On close examination, we realize we don’t really have control over most of what transpires in our lives—certainly not other people, places or things. We do have some choice about how we relate to all of it, but not control over it. When we don’t see this or are in denial about it, then whatever we think we control will control us.
In my friend’s case, the issue is one of context, or his ‘way of being’ and relating to money. He is being used by his ‘story’ that something is wrong with him or he would have the results he wants. The more he tries to change something or fix something, the more he reinforces the context that he is lacking something and the more evidence he manifests that this is ‘true’. It becomes a vicious cycle where the more he tries to overcome whatever obstacles he perceives, the more obstacles he encounters. The game becomes a ‘reaction’ to or coping with his circumstances, rather than being an expression of his vision.

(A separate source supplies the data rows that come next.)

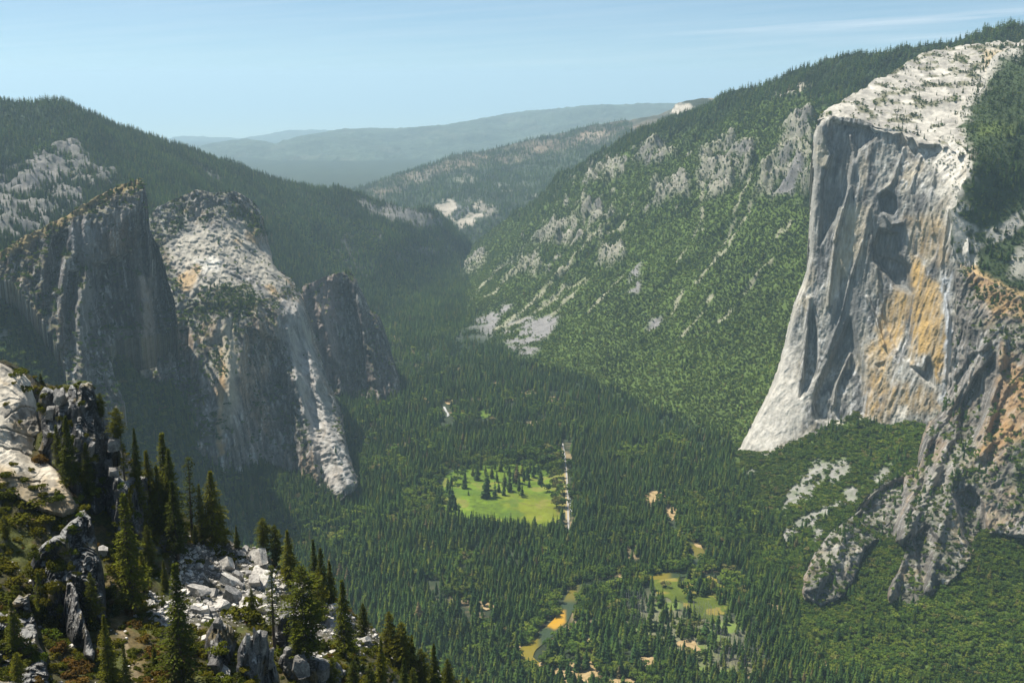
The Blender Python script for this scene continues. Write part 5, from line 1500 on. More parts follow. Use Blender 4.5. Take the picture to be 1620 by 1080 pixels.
def boulder(px, py, wpx_, hpx, label, group=None, dark=False, depth=1.0, tilt=0.35):
    p = gpos(px, py)
    s_ = p[1] / F
    o = bpy.data.objects.new('boulder', B_ME[rng.integers(0, len(B_ME))])
    w, h = wpx_ * s_ * 1.05, hpx * s_ * 1.05
    o.scale = (w, w * depth * rng.uniform(.75, 1.2), h)
    o.rotation_euler = (rng.normal() * tilt, rng.normal() * tilt, rng.uniform(-.5, .5))
    p[2] += h * 0.28
    o.location = p
    COL.objects.link(o)
    tag(o, label, 'boulder', group)
    return o


BIG = [(408, 893, 34, 17, 'big dark-sided boulder at the top right rim of the boulder field'), (367, 955, 32, 34, 'tall square grey block in the middle of the boulder field'), (408, 926, 48, 13, 'long flat white slab lying right of the square block'),
       (364, 928, 32, 16, 'bright white boulder directly above the square grey block'), (358, 902, 25, 22, 'tilted grey wedge-shaped boulder high in the boulder field'), (316, 950, 36, 20, 'dark undercut slab on the left side of the boulder field'), (379, 917, 24, 18, 'pale flat-topped block between the wedge and the long slab'),
       (408, 910, 19, 11, 'small rounded grey boulder just below the big dark rim boulder'), (488, 1078, 28, 18, 'white boulder at the bottom of the rubble right of the rock columns'), (519, 974, 30, 20, 'pale slanted slab beside the conifers right of the boulder field'), (574, 1018, 28, 11, 'flat pale rock low on the right end of the ridge'),
       (162, 880, 15, 17, 'small pure white slab lying on the grass right of the dark prow'), (418, 968, 32, 12, 'narrow pale slab below the long flat white slab'), (414, 952, 26, 12, 'grey broken block beside the lower narrow slab'), (325, 975, 17, 14, 'round pale boulder at the left foot of the boulder field'), (452, 968, 22, 14, 'grey block behind the thin pine right of the boulder field'), (327, 1022, 22, 17, 'rounded grey boulder above the lower bushes'), (348, 1068, 30, 20, 'pale broken boulder near the bottom left of the rock columns'), (482, 1010, 26, 15, 'pale boulder under the broad conifer right of the rock columns'), (528, 1000, 26, 15, 'white boulder low on the ridge beneath the slanted slab'), (110, 912, 14, 10, 'small pale boulder perched on top of the short grey pillar'), (15, 990, 12, 14, 'pale boulder beside the trees at the far left bottom')]
for (x, y, w, h, lb) in BIG:
    boulder(x, y, w, h, lb)
fld = [(285, 885), (330, 865), (400, 870), (440, 900), (490, 935), (560, 985), (590, 1010), (560, 1025), (505, 1000), (510, 1060), (470, 1050), (440, 985), (350, 985), (300, 990), (272, 960)]
k = 0
while k < 215:
    x, y = rng.uniform(268, 600), rng.uniform(860, 1075)
    if not inside(np.array([x]), np.array([y]), fld)[0]: continue
    if fbm(np.array([[x / 14., y / 14., 3.3]]), 2, seed=5)[0] < -0.12: continue
    s_ = min(4.5 * rng.pareto(2.6) + 4.5, 20)
    boulder(x, y, s_ * rng.uniform(.9, 1.7), s_ * rng.uniform(.6, 1.0), 'angular pale granite boulder among the jumbled rocks of the boulder field', 'jumbled boulders of the boulder field'); k += 1
k = 0
while k < 55:
    x, y = rng.uniform(232, 272), rng.uniform(935, 1005)
    if not inside(np.array([x]), np.array([y]), [(230, 935), (255, 945), (272, 980), (268, 1005), (240, 1000)])[0]: continue
    boulder(x, y, rng.uniform(3, 7), rng.uniform(2.5, 5), 'small white stone of the little scree patch left of the tall conifer', 'stones of the little scree patch'); k += 1

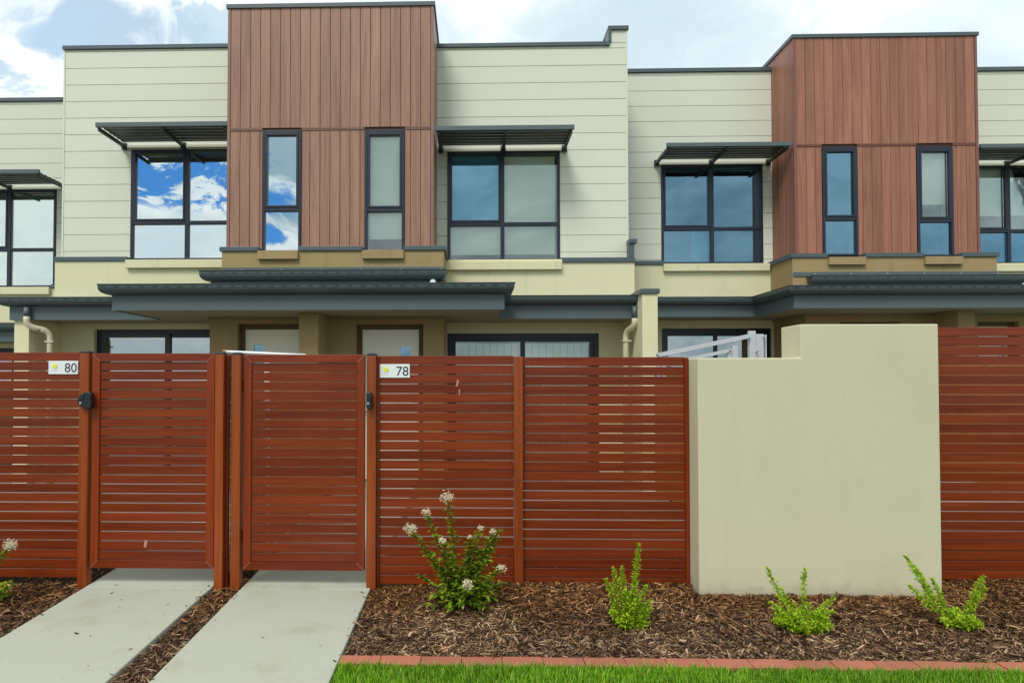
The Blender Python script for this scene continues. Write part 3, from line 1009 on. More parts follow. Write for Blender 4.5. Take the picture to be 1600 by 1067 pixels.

The analogy that finally worked for him was seeing that he has been a coach in the game he’s created (which by any standard is extraordinary). However, by fixating his attention on the scoreboard he’s lost touch with the love of the game and the players on the field. His moods are reactions to the score, which both blinds him to what may or may not be missing in his business and robs him and his family of the joy of the game and the vision they have for their enterprise and their lives.
3. Finally, we often think we can ‘know’ ourselves. Yet we are all always blind to our own ‘way of being’. That is why we need to have people and coaches in our lives who see what we cannot. Until we are clear that we are really committed to something we cannot accomplish by ourselves, we aren’t coach-able. Once we are committed, then we need a relationship with someone or something outside our own self-referential point of view to help us become aware of our own self-limiting structure of interpretation.
In this case, my friend just needed to be reminded that his life and his company aren’t about money or any other ‘thing’. Rather, money is the way we can keep score in a game like business—but winning and losing the business game is not about our balance sheet or profit and loss statement. That is the scoreboard.
Great business people and great leaders always clearly distinguish between actions and outcomes. Moreover, they are always consciously creating a vision (in one form or another) of having already won the game. Whatever the score is at a given moment is exactly what it should be to have won when the final whistle blows!!! This is the essence of intentionality and the power to create our reality. As Mahatma Ghandi said: “You must BE the change you want to make happen.” Or to paraphrase…you need to BE successful before what you are DOING will manifest your intention. In this way, you become the opening (or the context or space) in which the symbols of success can register on the scoreboard.